ROC curve in R using rpart package?

2019-05-10 08:51发布

问题:

I split Train data set and Test data set.

I used a package rpart for CART (classification tree) in R (only train set). And I want to carry out a ROC analysis using the ROCR package.

Variable is `n. use' (response varible... 1=yes, 0=no):

> Pred2 = prediction(Pred.cart, Test$n.use)
Error in prediction(Pred.cart, Test$n.use) : 
  **Format of predictions is invalid.**

This is my code. What is problem? And what is right type ("class" or "prob"?

library(rpart)
train.cart = rpart(n.use~., data=Train, method="class")

Pred.cart = predict(train.cart, newdata = Test, type = "class")

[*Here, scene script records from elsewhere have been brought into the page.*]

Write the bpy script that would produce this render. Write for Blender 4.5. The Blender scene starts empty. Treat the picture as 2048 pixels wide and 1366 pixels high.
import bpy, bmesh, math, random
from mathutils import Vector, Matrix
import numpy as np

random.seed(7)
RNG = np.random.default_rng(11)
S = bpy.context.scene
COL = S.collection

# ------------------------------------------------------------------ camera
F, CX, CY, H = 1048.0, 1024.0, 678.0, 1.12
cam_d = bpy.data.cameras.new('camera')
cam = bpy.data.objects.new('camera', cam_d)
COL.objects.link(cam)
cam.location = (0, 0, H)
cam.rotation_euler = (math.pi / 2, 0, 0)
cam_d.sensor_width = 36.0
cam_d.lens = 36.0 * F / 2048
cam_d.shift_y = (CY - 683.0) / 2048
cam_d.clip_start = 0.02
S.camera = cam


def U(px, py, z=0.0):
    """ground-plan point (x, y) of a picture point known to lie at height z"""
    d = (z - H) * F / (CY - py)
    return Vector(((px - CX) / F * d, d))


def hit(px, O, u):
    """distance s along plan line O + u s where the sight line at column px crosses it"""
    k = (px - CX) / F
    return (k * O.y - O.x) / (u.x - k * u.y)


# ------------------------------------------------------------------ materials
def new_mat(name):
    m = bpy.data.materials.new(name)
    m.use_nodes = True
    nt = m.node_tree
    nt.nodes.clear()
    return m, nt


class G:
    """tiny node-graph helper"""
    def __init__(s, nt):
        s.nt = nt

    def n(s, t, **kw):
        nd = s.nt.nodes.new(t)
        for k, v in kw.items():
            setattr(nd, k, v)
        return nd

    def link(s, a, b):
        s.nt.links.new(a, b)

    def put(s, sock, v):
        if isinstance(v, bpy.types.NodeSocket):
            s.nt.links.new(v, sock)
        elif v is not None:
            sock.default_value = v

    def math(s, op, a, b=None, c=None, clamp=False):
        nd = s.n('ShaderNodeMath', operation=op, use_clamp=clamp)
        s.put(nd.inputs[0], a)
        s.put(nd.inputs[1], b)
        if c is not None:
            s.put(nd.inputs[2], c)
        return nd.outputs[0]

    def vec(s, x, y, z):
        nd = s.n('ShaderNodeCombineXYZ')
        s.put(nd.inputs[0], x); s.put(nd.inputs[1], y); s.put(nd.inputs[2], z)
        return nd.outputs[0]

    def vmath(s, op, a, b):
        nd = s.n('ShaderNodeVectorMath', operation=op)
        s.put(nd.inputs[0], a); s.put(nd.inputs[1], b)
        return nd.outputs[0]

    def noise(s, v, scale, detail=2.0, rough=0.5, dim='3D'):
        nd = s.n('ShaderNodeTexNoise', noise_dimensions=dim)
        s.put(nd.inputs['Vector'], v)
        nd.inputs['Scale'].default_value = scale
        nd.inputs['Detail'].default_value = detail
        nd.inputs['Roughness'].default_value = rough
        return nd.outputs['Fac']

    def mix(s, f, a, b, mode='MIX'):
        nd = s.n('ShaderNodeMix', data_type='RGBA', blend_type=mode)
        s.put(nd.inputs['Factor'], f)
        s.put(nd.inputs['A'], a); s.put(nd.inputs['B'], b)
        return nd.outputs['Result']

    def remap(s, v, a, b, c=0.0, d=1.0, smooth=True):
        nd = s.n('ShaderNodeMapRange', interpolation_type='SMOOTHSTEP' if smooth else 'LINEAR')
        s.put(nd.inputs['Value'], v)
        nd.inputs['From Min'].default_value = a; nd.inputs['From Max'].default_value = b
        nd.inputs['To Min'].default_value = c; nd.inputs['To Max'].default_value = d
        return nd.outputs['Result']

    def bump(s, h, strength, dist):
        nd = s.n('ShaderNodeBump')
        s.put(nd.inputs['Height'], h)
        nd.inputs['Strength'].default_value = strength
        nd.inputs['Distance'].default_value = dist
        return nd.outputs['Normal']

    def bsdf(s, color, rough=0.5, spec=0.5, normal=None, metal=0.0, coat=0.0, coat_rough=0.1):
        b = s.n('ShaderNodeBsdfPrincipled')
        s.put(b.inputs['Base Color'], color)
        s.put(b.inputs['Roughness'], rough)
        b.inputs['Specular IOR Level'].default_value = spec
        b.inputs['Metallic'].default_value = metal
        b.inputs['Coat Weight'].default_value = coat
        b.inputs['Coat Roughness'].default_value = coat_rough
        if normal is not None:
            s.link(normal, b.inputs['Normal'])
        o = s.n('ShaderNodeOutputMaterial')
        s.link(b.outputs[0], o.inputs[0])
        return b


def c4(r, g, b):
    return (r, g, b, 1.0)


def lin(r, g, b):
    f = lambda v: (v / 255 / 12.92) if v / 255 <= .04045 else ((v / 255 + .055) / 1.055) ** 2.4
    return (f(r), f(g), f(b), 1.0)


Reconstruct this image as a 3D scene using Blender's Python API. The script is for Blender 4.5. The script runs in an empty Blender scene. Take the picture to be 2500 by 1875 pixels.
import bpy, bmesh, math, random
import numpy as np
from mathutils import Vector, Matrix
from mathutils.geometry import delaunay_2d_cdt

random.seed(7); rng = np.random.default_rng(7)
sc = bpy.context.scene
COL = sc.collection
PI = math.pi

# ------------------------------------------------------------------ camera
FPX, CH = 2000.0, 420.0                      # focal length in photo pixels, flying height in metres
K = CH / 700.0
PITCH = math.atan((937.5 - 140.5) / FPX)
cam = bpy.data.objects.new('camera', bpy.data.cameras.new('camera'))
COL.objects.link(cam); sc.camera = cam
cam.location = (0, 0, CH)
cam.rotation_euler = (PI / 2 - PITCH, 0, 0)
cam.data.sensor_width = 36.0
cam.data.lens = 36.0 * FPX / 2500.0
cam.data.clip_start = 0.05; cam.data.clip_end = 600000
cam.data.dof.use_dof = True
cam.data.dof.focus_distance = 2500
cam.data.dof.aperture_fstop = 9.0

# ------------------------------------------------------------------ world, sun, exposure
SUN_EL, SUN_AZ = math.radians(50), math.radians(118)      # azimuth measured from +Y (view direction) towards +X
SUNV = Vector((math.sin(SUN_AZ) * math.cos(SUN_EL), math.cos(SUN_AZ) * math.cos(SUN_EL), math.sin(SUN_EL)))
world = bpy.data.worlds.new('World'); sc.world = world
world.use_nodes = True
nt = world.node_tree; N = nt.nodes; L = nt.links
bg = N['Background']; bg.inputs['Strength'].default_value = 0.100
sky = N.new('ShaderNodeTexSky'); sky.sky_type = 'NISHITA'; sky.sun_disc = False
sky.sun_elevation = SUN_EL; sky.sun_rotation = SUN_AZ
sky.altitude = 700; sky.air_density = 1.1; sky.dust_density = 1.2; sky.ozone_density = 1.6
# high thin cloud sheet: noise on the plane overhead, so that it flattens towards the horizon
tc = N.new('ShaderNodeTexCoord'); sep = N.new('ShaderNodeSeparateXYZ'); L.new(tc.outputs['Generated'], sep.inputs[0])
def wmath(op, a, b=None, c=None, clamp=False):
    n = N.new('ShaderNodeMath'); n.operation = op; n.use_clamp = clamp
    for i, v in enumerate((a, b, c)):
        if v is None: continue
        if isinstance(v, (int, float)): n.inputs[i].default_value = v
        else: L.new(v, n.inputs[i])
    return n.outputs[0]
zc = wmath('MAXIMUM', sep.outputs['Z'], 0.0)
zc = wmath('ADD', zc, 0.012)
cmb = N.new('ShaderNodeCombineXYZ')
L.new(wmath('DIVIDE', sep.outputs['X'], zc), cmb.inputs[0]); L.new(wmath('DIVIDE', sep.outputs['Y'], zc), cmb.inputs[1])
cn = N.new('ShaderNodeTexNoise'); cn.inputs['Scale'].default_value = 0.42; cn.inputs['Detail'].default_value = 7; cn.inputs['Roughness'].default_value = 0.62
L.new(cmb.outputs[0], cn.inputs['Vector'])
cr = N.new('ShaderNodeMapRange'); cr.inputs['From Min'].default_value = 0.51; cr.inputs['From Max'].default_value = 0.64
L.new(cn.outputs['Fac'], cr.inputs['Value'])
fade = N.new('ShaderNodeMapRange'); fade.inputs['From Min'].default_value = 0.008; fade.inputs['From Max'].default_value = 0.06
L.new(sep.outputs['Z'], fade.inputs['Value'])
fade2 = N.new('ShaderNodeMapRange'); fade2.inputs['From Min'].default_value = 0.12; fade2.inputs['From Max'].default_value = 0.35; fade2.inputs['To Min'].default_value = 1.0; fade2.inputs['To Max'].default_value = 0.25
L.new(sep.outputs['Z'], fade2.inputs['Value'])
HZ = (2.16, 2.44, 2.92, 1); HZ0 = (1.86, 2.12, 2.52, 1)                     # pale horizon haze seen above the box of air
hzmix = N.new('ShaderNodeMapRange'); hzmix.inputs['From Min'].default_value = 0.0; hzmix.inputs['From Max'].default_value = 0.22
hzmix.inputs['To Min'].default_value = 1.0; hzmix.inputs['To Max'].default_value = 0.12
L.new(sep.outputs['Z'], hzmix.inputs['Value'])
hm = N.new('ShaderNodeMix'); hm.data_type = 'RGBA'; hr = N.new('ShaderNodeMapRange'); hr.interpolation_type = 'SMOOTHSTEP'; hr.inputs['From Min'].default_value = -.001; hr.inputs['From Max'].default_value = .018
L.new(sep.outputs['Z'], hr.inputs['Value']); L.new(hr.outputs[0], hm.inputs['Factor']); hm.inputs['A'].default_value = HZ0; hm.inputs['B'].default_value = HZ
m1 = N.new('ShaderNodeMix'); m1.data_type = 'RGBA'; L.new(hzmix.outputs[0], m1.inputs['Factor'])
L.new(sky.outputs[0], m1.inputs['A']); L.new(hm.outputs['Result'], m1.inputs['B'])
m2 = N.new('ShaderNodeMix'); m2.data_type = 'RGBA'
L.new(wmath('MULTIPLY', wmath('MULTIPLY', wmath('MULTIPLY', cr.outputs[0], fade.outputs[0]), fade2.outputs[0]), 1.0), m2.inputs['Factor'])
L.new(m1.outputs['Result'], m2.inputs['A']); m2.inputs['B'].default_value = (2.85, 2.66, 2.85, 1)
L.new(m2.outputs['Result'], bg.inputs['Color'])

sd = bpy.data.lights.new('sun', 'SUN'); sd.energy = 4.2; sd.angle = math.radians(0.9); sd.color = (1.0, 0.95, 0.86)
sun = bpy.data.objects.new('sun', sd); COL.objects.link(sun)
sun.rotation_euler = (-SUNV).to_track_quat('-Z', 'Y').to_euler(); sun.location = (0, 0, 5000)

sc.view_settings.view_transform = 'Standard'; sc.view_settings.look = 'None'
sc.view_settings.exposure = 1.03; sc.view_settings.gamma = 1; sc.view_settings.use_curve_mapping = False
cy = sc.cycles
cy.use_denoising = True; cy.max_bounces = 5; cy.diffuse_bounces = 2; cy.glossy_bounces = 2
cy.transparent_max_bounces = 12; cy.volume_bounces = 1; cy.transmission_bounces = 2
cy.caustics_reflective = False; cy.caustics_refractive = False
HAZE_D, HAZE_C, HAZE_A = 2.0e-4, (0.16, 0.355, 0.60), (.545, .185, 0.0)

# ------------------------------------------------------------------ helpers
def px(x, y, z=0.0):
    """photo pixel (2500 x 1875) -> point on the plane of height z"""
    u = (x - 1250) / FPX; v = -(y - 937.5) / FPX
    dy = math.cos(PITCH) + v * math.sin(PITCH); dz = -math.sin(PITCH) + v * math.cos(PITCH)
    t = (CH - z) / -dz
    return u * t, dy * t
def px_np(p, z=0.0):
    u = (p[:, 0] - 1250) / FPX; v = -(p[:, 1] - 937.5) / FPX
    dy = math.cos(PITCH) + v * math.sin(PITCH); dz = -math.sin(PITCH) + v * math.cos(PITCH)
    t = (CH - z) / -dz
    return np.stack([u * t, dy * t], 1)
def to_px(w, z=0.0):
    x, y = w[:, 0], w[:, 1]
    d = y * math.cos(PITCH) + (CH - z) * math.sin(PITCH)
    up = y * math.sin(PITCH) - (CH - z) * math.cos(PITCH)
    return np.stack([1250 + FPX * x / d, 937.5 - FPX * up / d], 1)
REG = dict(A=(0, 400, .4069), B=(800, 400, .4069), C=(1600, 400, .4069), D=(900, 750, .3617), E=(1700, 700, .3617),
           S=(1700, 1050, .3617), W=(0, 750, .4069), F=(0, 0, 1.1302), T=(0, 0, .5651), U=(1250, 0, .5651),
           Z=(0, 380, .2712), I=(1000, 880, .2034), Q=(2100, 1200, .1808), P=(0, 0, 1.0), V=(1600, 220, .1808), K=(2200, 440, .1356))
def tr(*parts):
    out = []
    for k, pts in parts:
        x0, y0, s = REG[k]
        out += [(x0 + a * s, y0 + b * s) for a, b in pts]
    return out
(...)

Pred2 = prediction(Pred.cart, Test$n.use)
roc.cart = performance(Pred2, "tpr", "fpr")

回答1:

The prediction() function from the ROCR package expects the predicted "success" probabilities and the observed factor of failures vs. successes. In order to obtain the former you need to apply predict(..., type = "prob") to the rpart object (i.e., not "class"). However, as this returns a matrix of probabilities with one column per response class you need to select the "success" class column.

As your example, unfortunately, is not reproducible I'm using the kyphosis data from the rpart package for illustration:

library("rpart")
data("kyphosis", package = "rpart")
rp <- rpart(Kyphosis ~ ., data = kyphosis)

Then you can apply the prediction() function from ROCR. Here, I'm using the in-sample (training) data but the same can be applied out of sample (test data):

library("ROCR")
pred <- prediction(predict(rp, type = "prob")[, 2], kyphosis$Kyphosis)

And you can visualize the ROC curve:

plot(performance(pred, "tpr", "fpr"))
abline(0, 1, lty = 2)

Or the accuracy across cutoffs:

plot(performance(pred, "acc"))

Or any of the other plots and summaries supported by ROCR.



回答2:

library("ROCR")
Pred.cart = predict(train.cart, newdata = Test, type = "prob")[,2] 
Pred2 = prediction(Pred.cart, Test$n.use) 
plot(performance(Pred2, "tpr", "fpr"))
abline(0, 1, lty = 2)

The above code snippet will work for you.